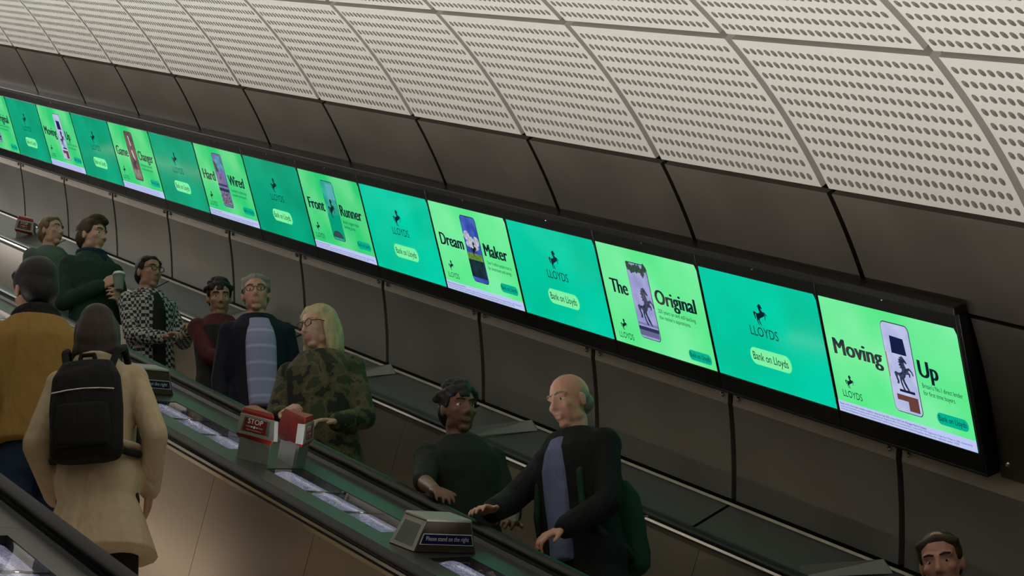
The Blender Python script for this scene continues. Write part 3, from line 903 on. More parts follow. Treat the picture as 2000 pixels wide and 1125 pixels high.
# ---------------------------------------------------------------- sign boxes on the middle deck
def frustum(name, bw, bd, tw, td, h, back_lean=0.0):
    """x towards the reader (down the slope), y across the deck, z up"""
    bm = bmesh.new()
    b = [bm.verts.new(p + (0,)) for p in ((bd / 2, -bw / 2), (bd / 2, bw / 2), (-bd / 2, bw / 2), (-bd / 2, -bw / 2))]
    t = [bm.verts.new(p + (h,)) for p in ((td / 2 - back_lean, -tw / 2), (td / 2 - back_lean, tw / 2), (-td / 2 - back_lean, tw / 2), (-td / 2 - back_lean, -tw / 2))]
    bm.faces.new(b[::-1])
    bm.faces.new(t)
    for i in range(4):
        bm.faces.new((b[i], b[(i + 1) % 4], t[(i + 1) % 4], t[i]))
    bmesh.ops.bevel(bm, geom=bm.edges[:], offset=0.004, segments=2, affect='EDGES', profile=0.5)
    return mesh_of(bm, name)
def sign_box(u, h, yaw, label):
    root = empty('sign_box', TUN @ Matrix.Translation((u, h, -1.5495)) @ Matrix.Rotation(math.radians(yaw), 4, 'Z'))
    tag(root, label, 'sign', 'sign boxes on the escalator decks')
    bw, bd, tw, td, H = 0.316, 0.150, 0.222, 0.128, 0.122
    add('housing', frustum('housing', bw, bd, tw, td, H), M_BRONZE, root, Matrix.Identity(4))
    add('cap', frustum('cap', tw + 0.010, td + 0.010, tw + 0.002, td + 0.002, 0.012), M_BOXTOP, root, Matrix.Translation((0, 0, H - 0.004)))
    # sloping side with a recessed grimy pane
    for s in (-1, 1):
        def sp(f, z):
            y = s * (bw / 2 + (tw / 2 - bw / 2) * z / H + 0.0018)
            d = (bd + (td - bd) * z / H) / 2
            return Vector((d * f, y, z))
        for nm, fa, za, zb, mat, lift in (('side_frame', 0.98, 0.003, H - 0.006, M_BOXTOP, 0.0), ('side_pane', 0.72, 0.018, H - 0.022, M_BOXPANE, 0.0012)):
            pts = [sp(-fa, za), sp(fa, za), sp(fa, zb), sp(-fa, zb)]
            bm = bmesh.new()
            o = Vector((0, s * lift, 0))
            fr = [bm.verts.new(p + o) for p in pts]
            bk = [bm.verts.new(p - Vector((0, s * 0.004, 0))) for p in pts]
            bm.faces.new(fr)
            bm.faces.new(bk[::-1])
            for i in range(4):
                bm.faces.new((fr[i], bk[i], bk[(i + 1) % 4], fr[(i + 1) % 4]))
            add(nm, mesh_of(bm, nm), mat, root, Matrix.Identity(4))
    # blue sign on the sloping front
    lean = math.atan2((bd - td) / 2, H)
    fm = Matrix.Translation((bd / 2, 0, 0)) @ Matrix.Rotation(-lean, 4, 'Y') @ Matrix(((0, 0, 1, 0), (1, 0, 0, 0), (0, 1, 0, 0), (0, 0, 0, 1)))
    def quadz(pts, z):
        return [(p[0], p[1]) for p in pts]
    def wat(z, k):
        return (bw / 2 + (tw / 2 - bw / 2) * z / H) * k
    za, zb = 0.030, 0.072
    pl = prism_mesh('sign_plate', [(-wat(za, 0.93), za), (wat(za, 0.93), za), (wat(zb, 0.93), zb), (-wat(zb, 0.93), zb)], 0.0, 0.0030)
    p = add('sign_plate', pl, M_WHITE, root, fm)
    za, zb = 0.0328, 0.0692
    bl = prism_mesh('sign_field', [(-wat(za, 0.905), za), (wat(za, 0.905), za), (wat(zb, 0.905), zb), (-wat(zb, 0.905), zb)], 0.0, 0.0008)
    add('sign_field', bl, M_BLUE, p, Matrix.Translation((0, 0, 0.0028)))
    put_text('sign_lettering', 'Please stand on the right', -0.108, 0.108, 0.0455, 0.0165, 0.0040, M_WHITE, p, 0.006)
sign_box(-7.945, 4.234, 14, 'brown sign box with blue Please stand on the right plate, nearest the bottom edge')
sign_box(-11.36, 4.234, 14, 'brown sign box partly hidden behind the beige trench coat')
sign_box(-7.66, 2.26, 14, 'brown sign box whose edge shows at the left border of the photo')

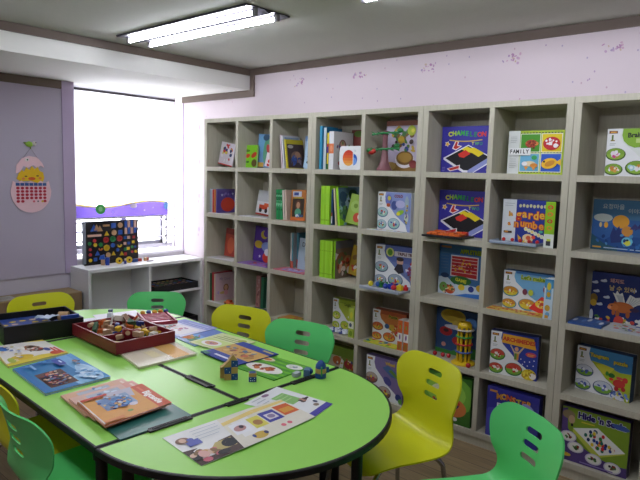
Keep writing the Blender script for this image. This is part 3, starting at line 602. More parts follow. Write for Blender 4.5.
slab('pattern_board', 'yellow board with coloured discs before the orange box', 'puzzle', qx(2.955,3.035,2.20,1.955), SZ[3], .006, 'B8C43A', art_map)
cl = MB(); q = random.Random(2)
for i in range(16):
    cl.torus(.016,.005,mat('D8DCE8' if i%2 else '3A4A8E',.3),12,6,Matrix.Translation((2.985+.025*(i%3),2.53-.0105*i,SZ[3]+.010+.004*(i%2))) @ Matrix.Rotation(q.uniform(-.3,.3),4,'X') @ Matrix.Rotation(q.uniform(0,3),4,'Z'))
tag(cl.build('link_chain',smooth=True), 'blue and white plastic link chain before the olive-green box', 'toy chain')
def art_strip(A):
    for i in range(10): A.ell(.05+.1*i,.5,.04,.3,['C9C24A','8FB04A','5A7AB8','B84A5A','D8D8E8'][i%5],8)
slab('card_strip', 'colourful card strip in front of the pale blue photo box', 'card', qx(2.955,2.995,2.205,1.94), SZ[1], .004, 'D4D8DC', art_strip)
def art_bk(A):
    for i in range(7): A.ell(.1+.13*i,.45+.2*(i%2),.06,.22,['C9CFD8','4A6AA8','6A8AC0'][i%3],8)
slab('thin_booklet', 'blue booklet lying flat left of the winged pig box', 'booklet', qx(2.955,3.10,.955,.80), SZ[2], .012, '3A5A96', art_bk)
slab('thin_booklet', 'pale patterned booklet lying flat before the winged pig box', 'booklet', qx(2.952,3.11,.79,.60), SZ[2], .010, 'B8BEC4', lambda A: A.scat(.5,.5,.42,.4,['C4443A','C9A22E','4A7A3A','E4E4E0','5A6AA8'],30,.06,5))
# yellow tower toy
tw = thing('stacking_tower', 'yellow toy tower with coloured rings on a round base', 'toy', (3.02, 1.535, SZ[3]+.0006))
ym = mat('D8B41E', .35)
MB().lathe([(.066,0),(.068,.006),(.060,.012),(.05,.014)],ym,28).build('base', tw, smooth=True)
for k in range(8):
    a = 2*PI*k/8; MB().tube([(.034*math.cos(a),.034*math.sin(a),.012),(.034*math.cos(a),.034*math.sin(a),.218)],.0075,ym,8).build('column', tw, smooth=True)
for z, c, rr in ((.068,'3A5AA8',.048),(.112,'C8342E',.047),(.155,'3A9A3E',.047),(.195,'C9C2B4',.052)):
    MB().lathe([(.026,z),(rr,z),(rr+.002,z+.003),(rr,z+.007),(.026,z+.007),(.026,z)],mat(c,.35),28).build('ring', tw, smooth=True)
MB().lathe([(.040,.214),(.040,.226),(.034,.232),(.030,.240),(.018,.240),(.018,.214),(.040,.214)],ym,20).build('crown', tw, smooth=True)
for x, y, l in ((3.04,1.73,'leftmost of three'),(3.045,1.68,'middle of three'),(3.05,1.645,'rightmost of three')):
    o = MB().ball((0,0,.013),.013,mat('B82430',.25)).build('toy_ball', loc=(x,y,SZ[3]+.0006),smooth=True); tag(o,'small red ball, %s lying left of the yellow tower' % l,'toy ball','red balls beside the yellow tower')
tag(MB().ball((0,0,.014),.014,mat('B82430',.25)).build('toy_ball', loc=(2.966,1.475,SZ[3]+.0006),smooth=True), 'small red ball at the right foot of the yellow tower', 'toy ball', 'red balls beside the yellow tower')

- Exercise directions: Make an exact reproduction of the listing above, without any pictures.

- Solution to this task:
The Blender Python script for this scene continues. Write part 3, from line 903 on. More parts follow. Treat the picture as 2000 pixels wide and 1125 pixels high.
# ---------------------------------------------------------------- sign boxes on the middle deck
def frustum(name, bw, bd, tw, td, h, back_lean=0.0):
    """x towards the reader (down the slope), y across the deck, z up"""
    bm = bmesh.new()
    b = [bm.verts.new(p + (0,)) for p in ((bd / 2, -bw / 2), (bd / 2, bw / 2), (-bd / 2, bw / 2), (-bd / 2, -bw / 2))]
    t = [bm.verts.new(p + (h,)) for p in ((td / 2 - back_lean, -tw / 2), (td / 2 - back_lean, tw / 2), (-td / 2 - back_lean, tw / 2), (-td / 2 - back_lean, -tw / 2))]
    bm.faces.new(b[::-1])
    bm.faces.new(t)
    for i in range(4):
        bm.faces.new((b[i], b[(i + 1) % 4], t[(i + 1) % 4], t[i]))
    bmesh.ops.bevel(bm, geom=bm.edges[:], offset=0.004, segments=2, affect='EDGES', profile=0.5)
    return mesh_of(bm, name)
def sign_box(u, h, yaw, label):
    root = empty('sign_box', TUN @ Matrix.Translation((u, h, -1.5495)) @ Matrix.Rotation(math.radians(yaw), 4, 'Z'))
    tag(root, label, 'sign', 'sign boxes on the escalator decks')
    bw, bd, tw, td, H = 0.316, 0.150, 0.222, 0.128, 0.122
    add('housing', frustum('housing', bw, bd, tw, td, H), M_BRONZE, root, Matrix.Identity(4))
    add('cap', frustum('cap', tw + 0.010, td + 0.010, tw + 0.002, td + 0.002, 0.012), M_BOXTOP, root, Matrix.Translation((0, 0, H - 0.004)))
    # sloping side with a recessed grimy pane
    for s in (-1, 1):
        def sp(f, z):
            y = s * (bw / 2 + (tw / 2 - bw / 2) * z / H + 0.0018)
            d = (bd + (td - bd) * z / H) / 2
            return Vector((d * f, y, z))
        for nm, fa, za, zb, mat, lift in (('side_frame', 0.98, 0.003, H - 0.006, M_BOXTOP, 0.0), ('side_pane', 0.72, 0.018, H - 0.022, M_BOXPANE, 0.0012)):
            pts = [sp(-fa, za), sp(fa, za), sp(fa, zb), sp(-fa, zb)]
            bm = bmesh.new()
            o = Vector((0, s * lift, 0))
            fr = [bm.verts.new(p + o) for p in pts]
            bk = [bm.verts.new(p - Vector((0, s * 0.004, 0))) for p in pts]
            bm.faces.new(fr)
            bm.faces.new(bk[::-1])
            for i in range(4):
                bm.faces.new((fr[i], bk[i], bk[(i + 1) % 4], fr[(i + 1) % 4]))
            add(nm, mesh_of(bm, nm), mat, root, Matrix.Identity(4))
    # blue sign on the sloping front
    lean = math.atan2((bd - td) / 2, H)
    fm = Matrix.Translation((bd / 2, 0, 0)) @ Matrix.Rotation(-lean, 4, 'Y') @ Matrix(((0, 0, 1, 0), (1, 0, 0, 0), (0, 1, 0, 0), (0, 0, 0, 1)))
    def quadz(pts, z):
        return [(p[0], p[1]) for p in pts]
    def wat(z, k):
        return (bw / 2 + (tw / 2 - bw / 2) * z / H) * k
    za, zb = 0.030, 0.072
    pl = prism_mesh('sign_plate', [(-wat(za, 0.93), za), (wat(za, 0.93), za), (wat(zb, 0.93), zb), (-wat(zb, 0.93), zb)], 0.0, 0.0030)
    p = add('sign_plate', pl, M_WHITE, root, fm)
    za, zb = 0.0328, 0.0692
    bl = prism_mesh('sign_field', [(-wat(za, 0.905), za), (wat(za, 0.905), za), (wat(zb, 0.905), zb), (-wat(zb, 0.905), zb)], 0.0, 0.0008)
    add('sign_field', bl, M_BLUE, p, Matrix.Translation((0, 0, 0.0028)))
    put_text('sign_lettering', 'Please stand on the right', -0.108, 0.108, 0.0455, 0.0165, 0.0040, M_WHITE, p, 0.006)
sign_box(-7.945, 4.234, 14, 'brown sign box with blue Please stand on the right plate, nearest the bottom edge')
sign_box(-11.36, 4.234, 14, 'brown sign box partly hidden behind the beige trench coat')
sign_box(-7.66, 2.26, 14, 'brown sign box whose edge shows at the left border of the photo')

Keep writing the Blender script for this image. This is part 3, starting at line 602. More parts follow. Write for Blender 4.5.
slab('pattern_board', 'yellow board with coloured discs before the orange box', 'puzzle', qx(2.955,3.035,2.20,1.955), SZ[3], .006, 'B8C43A', art_map)
cl = MB(); q = random.Random(2)
for i in range(16):
    cl.torus(.016,.005,mat('D8DCE8' if i%2 else '3A4A8E',.3),12,6,Matrix.Translation((2.985+.025*(i%3),2.53-.0105*i,SZ[3]+.010+.004*(i%2))) @ Matrix.Rotation(q.uniform(-.3,.3),4,'X') @ Matrix.Rotation(q.uniform(0,3),4,'Z'))
tag(cl.build('link_chain',smooth=True), 'blue and white plastic link chain before the olive-green box', 'toy chain')
def art_strip(A):
    for i in range(10): A.ell(.05+.1*i,.5,.04,.3,['C9C24A','8FB04A','5A7AB8','B84A5A','D8D8E8'][i%5],8)
slab('card_strip', 'colourful card strip in front of the pale blue photo box', 'card', qx(2.955,2.995,2.205,1.94), SZ[1], .004, 'D4D8DC', art_strip)
def art_bk(A):
    for i in range(7): A.ell(.1+.13*i,.45+.2*(i%2),.06,.22,['C9CFD8','4A6AA8','6A8AC0'][i%3],8)
slab('thin_booklet', 'blue booklet lying flat left of the winged pig box', 'booklet', qx(2.955,3.10,.955,.80), SZ[2], .012, '3A5A96', art_bk)
slab('thin_booklet', 'pale patterned booklet lying flat before the winged pig box', 'booklet', qx(2.952,3.11,.79,.60), SZ[2], .010, 'B8BEC4', lambda A: A.scat(.5,.5,.42,.4,['C4443A','C9A22E','4A7A3A','E4E4E0','5A6AA8'],30,.06,5))
# yellow tower toy
tw = thing('stacking_tower', 'yellow toy tower with coloured rings on a round base', 'toy', (3.02, 1.535, SZ[3]+.0006))
ym = mat('D8B41E', .35)
MB().lathe([(.066,0),(.068,.006),(.060,.012),(.05,.014)],ym,28).build('base', tw, smooth=True)
for k in range(8):
    a = 2*PI*k/8; MB().tube([(.034*math.cos(a),.034*math.sin(a),.012),(.034*math.cos(a),.034*math.sin(a),.218)],.0075,ym,8).build('column', tw, smooth=True)
for z, c, rr in ((.068,'3A5AA8',.048),(.112,'C8342E',.047),(.155,'3A9A3E',.047),(.195,'C9C2B4',.052)):
    MB().lathe([(.026,z),(rr,z),(rr+.002,z+.003),(rr,z+.007),(.026,z+.007),(.026,z)],mat(c,.35),28).build('ring', tw, smooth=True)
MB().lathe([(.040,.214),(.040,.226),(.034,.232),(.030,.240),(.018,.240),(.018,.214),(.040,.214)],ym,20).build('crown', tw, smooth=True)
for x, y, l in ((3.04,1.73,'leftmost of three'),(3.045,1.68,'middle of three'),(3.05,1.645,'rightmost of three')):
    o = MB().ball((0,0,.013),.013,mat('B82430',.25)).build('toy_ball', loc=(x,y,SZ[3]+.0006),smooth=True); tag(o,'small red ball, %s lying left of the yellow tower' % l,'toy ball','red balls beside the yellow tower')
tag(MB().ball((0,0,.014),.014,mat('B82430',.25)).build('toy_ball', loc=(2.966,1.475,SZ[3]+.0006),smooth=True), 'small red ball at the right foot of the yellow tower', 'toy ball', 'red balls beside the yellow tower')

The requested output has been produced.